Task objective => Start at the first line of the material below and retype each line through the one containing "hedge(pts, hm, wm, lb, size=1.1, dens=1.3)", exactly.

◇ ◇ ◇ ◇ ◇

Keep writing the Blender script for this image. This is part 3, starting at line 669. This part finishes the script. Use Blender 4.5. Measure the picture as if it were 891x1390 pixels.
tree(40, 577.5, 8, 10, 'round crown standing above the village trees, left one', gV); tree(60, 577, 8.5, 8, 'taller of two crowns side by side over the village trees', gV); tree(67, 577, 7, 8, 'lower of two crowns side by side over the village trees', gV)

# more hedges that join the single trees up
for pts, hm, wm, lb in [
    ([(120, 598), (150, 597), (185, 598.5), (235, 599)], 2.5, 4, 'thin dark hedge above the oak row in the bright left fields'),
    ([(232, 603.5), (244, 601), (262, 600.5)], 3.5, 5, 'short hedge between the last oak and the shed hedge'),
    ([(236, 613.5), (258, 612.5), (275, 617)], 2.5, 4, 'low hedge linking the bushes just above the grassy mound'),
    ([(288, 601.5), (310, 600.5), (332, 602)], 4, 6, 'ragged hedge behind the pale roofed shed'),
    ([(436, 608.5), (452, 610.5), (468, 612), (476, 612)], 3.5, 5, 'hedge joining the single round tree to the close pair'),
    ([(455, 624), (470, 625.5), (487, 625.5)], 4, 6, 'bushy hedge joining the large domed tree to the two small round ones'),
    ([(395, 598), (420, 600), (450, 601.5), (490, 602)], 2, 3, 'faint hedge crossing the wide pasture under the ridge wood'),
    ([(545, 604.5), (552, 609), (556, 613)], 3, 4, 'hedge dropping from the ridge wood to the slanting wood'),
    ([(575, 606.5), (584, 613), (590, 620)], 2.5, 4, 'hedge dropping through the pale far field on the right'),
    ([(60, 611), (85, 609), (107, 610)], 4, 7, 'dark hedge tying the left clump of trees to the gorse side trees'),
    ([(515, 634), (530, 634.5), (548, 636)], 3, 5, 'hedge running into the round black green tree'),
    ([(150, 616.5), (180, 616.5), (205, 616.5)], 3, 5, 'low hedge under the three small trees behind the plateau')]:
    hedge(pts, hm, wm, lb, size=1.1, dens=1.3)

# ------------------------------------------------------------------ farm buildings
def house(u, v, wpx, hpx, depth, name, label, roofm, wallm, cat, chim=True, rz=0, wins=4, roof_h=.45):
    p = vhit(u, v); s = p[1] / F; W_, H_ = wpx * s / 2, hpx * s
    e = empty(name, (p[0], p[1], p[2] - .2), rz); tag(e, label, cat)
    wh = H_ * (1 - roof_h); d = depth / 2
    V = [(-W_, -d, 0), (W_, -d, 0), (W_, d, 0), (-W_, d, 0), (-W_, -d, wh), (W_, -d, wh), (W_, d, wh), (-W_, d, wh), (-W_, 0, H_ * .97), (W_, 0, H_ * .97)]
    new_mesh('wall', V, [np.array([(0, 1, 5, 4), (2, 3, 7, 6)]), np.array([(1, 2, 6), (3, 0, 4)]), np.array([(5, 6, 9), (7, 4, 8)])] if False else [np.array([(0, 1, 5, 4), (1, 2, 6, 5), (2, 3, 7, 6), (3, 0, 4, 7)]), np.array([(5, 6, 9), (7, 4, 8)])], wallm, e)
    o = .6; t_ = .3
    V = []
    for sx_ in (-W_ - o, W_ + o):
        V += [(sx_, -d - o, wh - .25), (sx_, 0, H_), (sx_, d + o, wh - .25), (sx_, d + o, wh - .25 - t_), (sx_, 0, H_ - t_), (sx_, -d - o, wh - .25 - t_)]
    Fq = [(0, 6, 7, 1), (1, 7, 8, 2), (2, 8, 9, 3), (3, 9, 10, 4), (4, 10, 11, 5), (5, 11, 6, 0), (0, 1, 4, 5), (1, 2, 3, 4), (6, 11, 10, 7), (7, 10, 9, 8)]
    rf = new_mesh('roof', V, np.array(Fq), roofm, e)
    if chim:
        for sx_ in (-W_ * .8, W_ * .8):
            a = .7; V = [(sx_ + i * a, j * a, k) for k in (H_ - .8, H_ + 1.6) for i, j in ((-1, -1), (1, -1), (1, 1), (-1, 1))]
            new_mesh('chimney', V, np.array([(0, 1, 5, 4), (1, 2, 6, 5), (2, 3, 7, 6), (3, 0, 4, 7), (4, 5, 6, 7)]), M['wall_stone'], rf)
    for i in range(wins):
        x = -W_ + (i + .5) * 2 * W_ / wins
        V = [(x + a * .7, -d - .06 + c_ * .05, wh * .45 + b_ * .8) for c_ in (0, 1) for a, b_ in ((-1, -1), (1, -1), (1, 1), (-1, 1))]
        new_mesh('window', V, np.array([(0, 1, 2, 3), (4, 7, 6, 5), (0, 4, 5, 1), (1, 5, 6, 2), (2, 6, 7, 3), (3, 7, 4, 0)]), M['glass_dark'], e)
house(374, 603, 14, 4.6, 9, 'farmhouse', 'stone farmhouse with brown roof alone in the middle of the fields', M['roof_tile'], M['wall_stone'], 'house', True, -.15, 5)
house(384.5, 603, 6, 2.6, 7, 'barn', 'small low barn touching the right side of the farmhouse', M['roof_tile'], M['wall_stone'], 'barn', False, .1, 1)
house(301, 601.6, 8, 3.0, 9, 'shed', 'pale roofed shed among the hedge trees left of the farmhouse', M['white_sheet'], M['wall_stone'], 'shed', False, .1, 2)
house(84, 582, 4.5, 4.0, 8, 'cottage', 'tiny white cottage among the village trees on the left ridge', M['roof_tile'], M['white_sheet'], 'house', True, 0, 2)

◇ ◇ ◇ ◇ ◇

Answer to the task =>
Keep writing the Blender script for this image. This is part 3, starting at line 669. This part finishes the script. Use Blender 4.5. Measure the picture as if it were 891x1390 pixels.
tree(40, 577.5, 8, 10, 'round crown standing above the village trees, left one', gV); tree(60, 577, 8.5, 8, 'taller of two crowns side by side over the village trees', gV); tree(67, 577, 7, 8, 'lower of two crowns side by side over the village trees', gV)

# more hedges that join the single trees up
for pts, hm, wm, lb in [
    ([(120, 598), (150, 597), (185, 598.5), (235, 599)], 2.5, 4, 'thin dark hedge above the oak row in the bright left fields'),
    ([(232, 603.5), (244, 601), (262, 600.5)], 3.5, 5, 'short hedge between the last oak and the shed hedge'),
    ([(236, 613.5), (258, 612.5), (275, 617)], 2.5, 4, 'low hedge linking the bushes just above the grassy mound'),
    ([(288, 601.5), (310, 600.5), (332, 602)], 4, 6, 'ragged hedge behind the pale roofed shed'),
    ([(436, 608.5), (452, 610.5), (468, 612), (476, 612)], 3.5, 5, 'hedge joining the single round tree to the close pair'),
    ([(455, 624), (470, 625.5), (487, 625.5)], 4, 6, 'bushy hedge joining the large domed tree to the two small round ones'),
    ([(395, 598), (420, 600), (450, 601.5), (490, 602)], 2, 3, 'faint hedge crossing the wide pasture under the ridge wood'),
    ([(545, 604.5), (552, 609), (556, 613)], 3, 4, 'hedge dropping from the ridge wood to the slanting wood'),
    ([(575, 606.5), (584, 613), (590, 620)], 2.5, 4, 'hedge dropping through the pale far field on the right'),
    ([(60, 611), (85, 609), (107, 610)], 4, 7, 'dark hedge tying the left clump of trees to the gorse side trees'),
    ([(515, 634), (530, 634.5), (548, 636)], 3, 5, 'hedge running into the round black green tree'),
    ([(150, 616.5), (180, 616.5), (205, 616.5)], 3, 5, 'low hedge under the three small trees behind the plateau')]:
    hedge(pts, hm, wm, lb, size=1.1, dens=1.3)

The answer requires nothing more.